NBC偵察車が配備されるまでは化学剤・核・放射性物質の対処には「化学防護車」、生物系物質汚染は「生物偵察車」と状況に応じて装備を使い分けなければなりませんでした。そこで合理化をはかるため「化学防護車の防護・機動性 + 生物偵察車の機能」をあわせ持ったNBC偵察車が開発されることになります。

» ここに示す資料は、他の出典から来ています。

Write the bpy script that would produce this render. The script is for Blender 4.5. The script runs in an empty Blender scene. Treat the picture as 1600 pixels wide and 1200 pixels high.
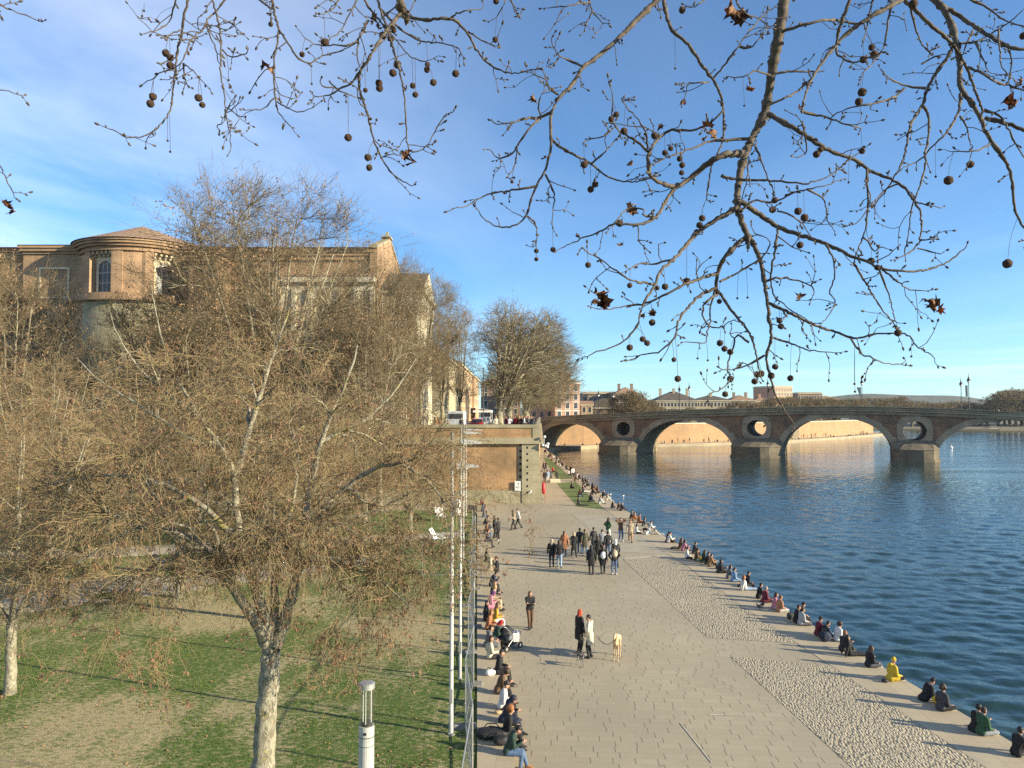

開発は2005年から始まり2010年度予算で1両約7億円で3両調達されました。翌年2011年からは化学科隊員の教育・訓練を行う大宮駐屯地の化学学校、同駐屯地所在部隊のCRF:中央即応集団(現:陸上総隊)隷下の中央特殊武器防護隊に配備されます。現在では第3特殊武器防護隊(千僧駐屯地)、第6特殊武器防護隊(神町駐屯地)など、各師団化学科部隊へ配備が進められています。
車体構造
車体は重量約20tで4軸8輪のコンバットタイヤによって支えられています。化学防護車(装輪)は6輪で全長約6mでしたが、NBC偵察車は検知・分析機材を搭載する車内スペース確保のため8輪で全長が8mにもなります。ですが前方2軸(4輪)がステアリング時に稼働するので化学防護車(装輪)の旋回性能を維持しています。
車体上部には、生物剤検知器や風向計などの検知装置を搭載。自衛のために遠隔操作式の12.7mm重機関銃M2銃座も装備されています。 これは汚染地域で活動する際に潜伏していたテロリストに対して車外に出ることなく対処するための装備です。
車体後部には、不明物質を採取する物質採取用のプロープ(採取用のマジックハンド)があります。化学防護車では同様の場所にマニュピレーター(ロボットアーム)を装備していましたが、操作が難しく小さい覗き窓から物質を採取するのが大変でした。逆にアナログな手動の採取方法に変えた事で効率的な採取作業が行える様になりました。またこの採取部があることで汚染された車外にでなくても検知・観測活動が行えます。
追加装備として、化学防護車にも搭載できた"中性子遮蔽板"もNBC偵察車へ装備できる様になっています。